● **Requirement**
From the very first line of the data to the line containing "import numpy as np", retype everything exactly, leaving the pictures behind.

● **Provided data**

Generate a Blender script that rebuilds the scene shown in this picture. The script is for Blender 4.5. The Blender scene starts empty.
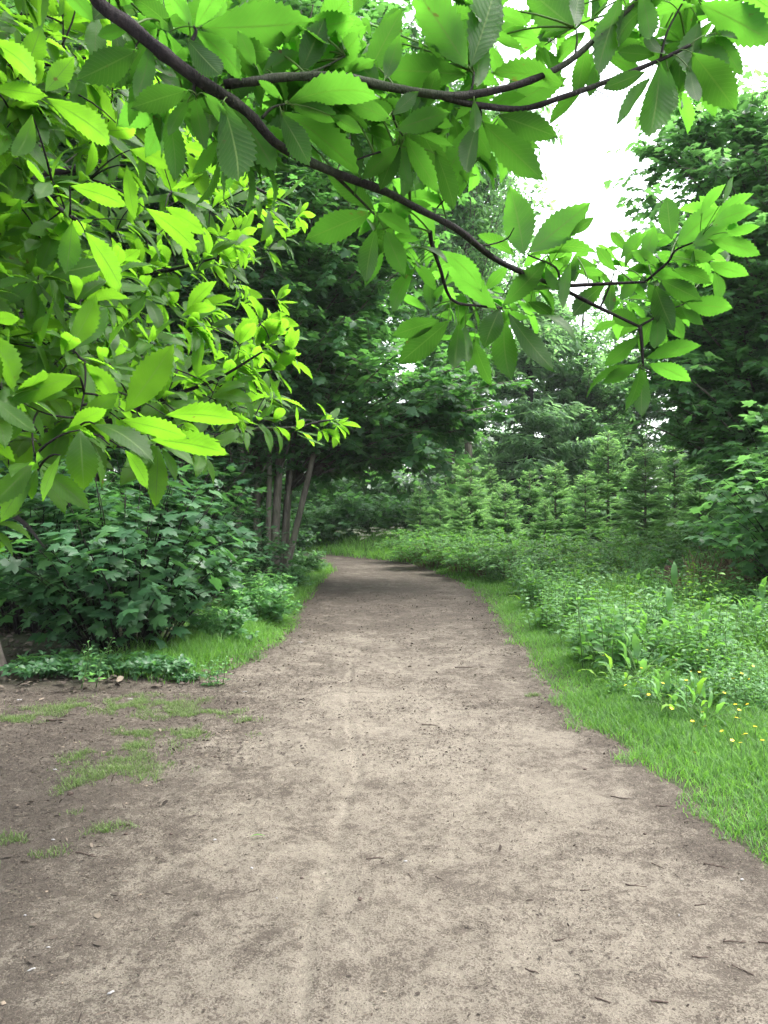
import bpy, math, random
import numpy as np

rng = np.random.default_rng(11)
random.seed(11)
scene = bpy.context.scene
COL = scene.collection
F = 769.0                      # focal length in pixels of the photograph
CAMZ = 1.55
R_ = math.radians


# ------------------------------------------------------------------ helpers
def at(px, py, Y):
    """a point at real distance Y ahead of the photographer"""
    return np.array([(px - 384.0) / F * Y, Y, CAMZ - (py - 512.0) / F * Y])


def unit(v):
    v = np.asarray(v, float)
    n = np.linalg.norm(v, axis=-1, keepdims=True)
    return v / np.maximum(n, 1e-9)


def sstep(a, b, x):
    t = np.clip((np.asarray(x, float) - a) / (b - a), 0, 1)
    return t * t * (3 - 2 * t)


_tab = np.random.default_rng(5).random((256, 256))


def vnoise(x, y):
    x = np.asarray(x, float); y = np.asarray(y, float)
    xi = np.floor(x).astype(int); yi = np.floor(y).astype(int)
    fx = x - xi; fy = y - yi
    fx = fx * fx * (3 - 2 * fx); fy = fy * fy * (3 - 2 * fy)
    g = lambda a, b: _tab[a % 256, b % 256]
    return ((g(xi, yi) * (1 - fx) + g(xi + 1, yi) * fx) * (1 - fy)
            + (g(xi, yi + 1) * (1 - fx) + g(xi + 1, yi + 1) * fx) * fy)


def fbm(x, y, o=4):
    s = 0; a = 0.5; t = 0
    for i in range(o):
        s = s + a * vnoise(x * 2 ** i + 17.3 * i, y * 2 ** i + 9.1 * i); t += a; a *= 0.5
    return s / t


class Acc:
    """collects vertices, faces and one vector attribute (u, v, rnd) per vertex"""
    def __init__(s):
        s.V = []; s.A = []; s.F = []; s.n = 0

    def add(s, V, faces, A=None):
        V = np.asarray(V, float).reshape(-1, 3)
        if A is None:
            A = np.zeros((len(V), 3)); A[:, 2] = 0.5
        s.V.append(V); s.A.append(A)
        for f in faces:
            f = np.asarray(f, int)
            if len(f):
                s.F.append(f + s.n)
        s.n += len(V)

    def build(s, name, mat, parent=None, smooth=True):
        me = bpy.data.meshes.new(name)
        if s.n:
            V = np.concatenate(s.V); A = np.concatenate(s.A)
            loops = np.concatenate([f.ravel() for f in s.F])
            tot = np.concatenate([np.full(len(f), f.shape[1]) for f in s.F])
            start = np.concatenate([[0], np.cumsum(tot)[:-1]])
            me.vertices.add(len(V)); me.vertices.foreach_set('co', V.astype(np.float32).ravel())
            me.loops.add(len(loops)); me.loops.foreach_set('vertex_index', loops.astype(np.int32))
            me.polygons.add(len(tot)); me.polygons.foreach_set('loop_start', start.astype(np.int32))
            me.polygons.foreach_set('loop_total', tot.astype(np.int32))
            me.polygons.foreach_set('use_smooth', np.full(len(tot), smooth))
            at_ = me.attributes.new('luv', 'FLOAT_VECTOR', 'POINT')
            at_.data.foreach_set('vector', A.astype(np.float32).ravel())
            me.update(calc_edges=True)
        me.materials.append(mat)
        o = bpy.data.objects.new(name, me); COL.objects.link(o)
        if parent is not None:
            o.parent = parent
        return o


def tube(acc, pts, rad, sides=8, rnd=0.5, bump=0.0):
    pts = np.asarray(pts, float); rad = np.broadcast_to(np.asarray(rad, float), (len(pts),))
    d = unit(np.gradient(pts, axis=0))
    ref = np.array([0.0, 0, 1]) if abs(d[0][2]) < 0.9 else np.array([1.0, 0, 0])
    a = np.linspace(0, 2 * np.pi, sides, endpoint=False)
    rings = []
    for i in range(len(pts)):
        x = unit(np.cross(d[i], ref)); ref = unit(np.cross(x, d[i])); y = ref
        r = rad[i] * (1 + bump * np.sin(a * 3 + i * 0.7) + bump * 0.6 * np.sin(a * 5 - i * 0.4))
        rings.append(pts[i] + r[:, None] * (np.cos(a)[:, None] * x + np.sin(a)[:, None] * y))
    V = np.concatenate(rings)
    n = len(pts); j = np.arange(sides); k = (j + 1) % sides
    q = [np.stack([i * sides + j, i * sides + k, (i + 1) * sides + k, (i + 1) * sides + j], 1) for i in range(n - 1)]
    A = np.zeros((len(V), 3)); A[:, 2] = rnd
    acc.add(V, [np.concatenate(q), np.array([np.arange(sides)[::-1]]), np.array([np.arange(sides) + (n - 1) * sides])], A)


def bez(p0, p1, p2, n=8):
    t = np.linspace(0, 1, n)[:, None]
    return (1 - t) ** 2 * p0 + 2 * t * (1 - t) * p1 + t * t * p2


def smooth_line(P, n):
    """Catmull-Rom through the points"""
    P = np.asarray(P, float)
    Q = np.vstack([2 * P[0] - P[1], P, 2 * P[-1] - P[-2]])
    out = []
    m = len(P) - 1
    for t in np.linspace(0, m - 1e-6, n):
        i = int(t); f = t - i
        a, b, c, d = Q[i:i + 4]
        out.append(0.5 * (2 * b + (c - a) * f + (2 * a - 5 * b + 4 * c - d) * f ** 2 + (3 * b - a - 3 * c + d) * f ** 3))
    return np.array(out)


def frames(d, n):
    """rotation matrices, local y along d, local z as near n as it can be"""
    y = unit(d); x = unit(np.cross(y, n)); z = np.cross(x, y)
    return np.stack([x, y, z], -1)


def scatter(acc, tmpl, P, M, S, rnd, wscale=None):
    V, faces, A = tmpl
    P = np.asarray(P); m = len(P)
    if not m:
        return
    S = np.broadcast_to(np.asarray(S, float), (m,))
    L = V[None] * S[:, None, None]
    if wscale is not None:
        L = L * np.stack([wscale, np.ones(m), np.ones(m)], 1)[:, None, :]
    W = np.einsum('mij,mnj->mni', M, L) + P[:, None, :]
    AA = np.broadcast_to(A[None], (m,) + A.shape).copy(); AA[:, :, 2] = np.asarray(rnd)[:, None]
    off = (np.arange(m) * len(V))[:, None, None]
    acc.add(W.reshape(-1, 3), [(f[None] + off).reshape(-1, f.shape[1]) for f in faces], AA.reshape(-1, 3))


# ------------------------------------------------------------------ leaf shapes (length 1 along y, upper face +z)
def lance_leaf(rows=27, width=0.17, curve=0.7, fold=0.25, teeth=0.10, pleat=0.0035, twist=0.0, peak=0.55, wave=0.0, cols=(-1, -.5, 0, .5, 1), acumen=1.0):
    v = np.linspace(0, 1, rows)
    e = math.log(0.5) / math.log(peak)
    prof = np.sin(np.pi * v ** e) ** np.where(v > peak, 1.0, 0.8)
    prof[0] = 0.03; prof[-1] = 0.0
    th = curve * (v - 0.45)
    dy = np.cos(th); dz = -np.sin(th)
    y = np.concatenate([[0], np.cumsum((dy[1:] + dy[:-1]) / 2)]); z = np.concatenate([[0], np.cumsum((dz[1:] + dz[:-1]) / 2)])
    ch = math.hypot(y[-1], z[-1]); c, s_ = y[-1] / ch, z[-1] / ch
    y, z = (y * c + z * s_) / ch, (-y * s_ + z * c) / ch
    V = []; A = []
    for i in range(rows):
        w = width * prof[i]
        for u in cols:
            ww = w; yy = 0
            if abs(u) == 1 and teeth:
                if i % 2 == 0: ww *= 1 + teeth; yy = 0.012
                else: ww *= 1 - teeth * 0.6; yy = -0.004
            x = u * ww
            zz = z[i] + abs(x) * fold - (abs(u) ** 2) * 0.02
            if abs(u) > 0.2: zz += pleat * (1 if (i + (1 if abs(u) == 1 else 0)) % 2 else -1)
            zz += wave * math.sin(v[i] * 17 + (1.5 if u > 0 else 0)) * abs(u)
            tw = twist * (v[i] - 0.3)
            V.append((x * math.cos(tw), y[i] + yy, zz + x * math.sin(tw)))
            A.append((u, v[i], 0))
    k = len(cols)
    q = [(i * k + j, i * k + j + 1, (i + 1) * k + j + 1, (i + 1) * k + j) for i in range(rows - 1) for j in range(k - 1)]
    return np.array(V), [np.array(q)], np.array(A, float)


def fan_leaf(right, centre, cup=0.0, droop=0.15):
    pts = [(0, 0)] + right + [(0, 1)] + [(-x, y) for x, y in right[::-1]]
    V = [(centre[0], centre[1], 0.03)] + [(x, y, cup * abs(x) - droop * (x * x + max(0, y - centre[1]) ** 2)) for x, y in pts]
    n = len(pts)
    t = [(0, 1 + (i + 1) % n, 1 + i) for i in range(n)]
    t = [(a, c, b) for a, b, c in t]
    A = [(x * 1.5, y, 0) for x, y, z in V]
    # orient so that the normal is +z
    return np.array(V, float), [np.array([(a, c, b) for a, b, c in t])], np.array(A, float)


MAPLE = [fan_leaf([(0.22, -0.1), (0.5, 0.0), (0.36, 0.2), (0.46, 0.3), (0.62, 0.56), (0.44, 0.52), (0.26, 0.52), (0.27, 0.68), (0.15, 0.76)], (0, 0.3), 0.12, 0.35),
         fan_leaf([(0.2, -0.06), (0.47, 0.04), (0.33, 0.22), (0.5, 0.36), (0.56, 0.6), (0.38, 0.5), (0.24, 0.56), (0.24, 0.74), (0.1, 0.8)], (0, 0.3), -0.1, 0.2)]
SMALL = [fan_leaf([(0.22, 0.25), (0.25, 0.55), (0.12, 0.85)], (0, 0.5), 0.25, 0.2)]
OVAL = lance_leaf(rows=6, width=0.24, curve=0.8, fold=0.3, teeth=0, pleat=0, cols=(-1, 0, 1), peak=0.5)
BROAD = [lance_leaf(rows=9, width=0.105, curve=2.0, fold=0.35, teeth=0, pleat=0, wave=0.02, cols=(-1, -.5, 0, .5, 1), peak=0.42),
         lance_leaf(rows=9, width=0.125, curve=1.7, fold=0.3, teeth=0, pleat=0, wave=0.03, cols=(-1, -.5, 0, .5, 1), peak=0.4)]
NARROW = lance_leaf(rows=7, width=0.09, curve=0.9, fold=0.3, teeth=0, pleat=0, cols=(-1, 0, 1), peak=0.5)
CHESTNUT = [lance_leaf(curve=c, fold=f, twist=t, width=w, wave=0.007, teeth=0.10) for c, f, t, w in
            ((0.3, 0.18, 0.05, 0.175), (0.8, 0.25, 0.25, 0.165), (1.15, 0.32, -0.3, 0.16), (0.5, 0.4, 0.15, 0.175), (-0.3, 0.2, -0.2, 0.17))]
SPRAY = (np.array([(-.07, 0, 0), (.07, 0, 0), (.10, .55, .03), (-.10, .55, .03), (0, 1, -.04)], float), [np.array([(0, 1, 2, 3)]), np.array([(3, 2, 4)])],
         np.array([(0, 0, 0), (0, 0, 0), (0, .6, 0), (0, .6, 0), (0, 1, 0)], float))


# ------------------------------------------------------------------ materials
def new_mat(name):
    m = bpy.data.materials.new(name); m.use_nodes = True
    nt = m.node_tree; nt.nodes.clear()
    out = nt.nodes.new('ShaderNodeOutputMaterial')
    return m, nt, out


def N(nt, t, **kw):
    n = nt.nodes.new(t)
    for k, v in kw.items():
        if k in n.inputs.keys() if isinstance(k, str) else False:
            n.inputs[k].default_value = v
        else:
            setattr(n, k, v)
    return n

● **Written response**
Generate a Blender script that rebuilds the scene shown in this picture. The script is for Blender 4.5. The Blender scene starts empty.
import bpy, math, random
import numpy as np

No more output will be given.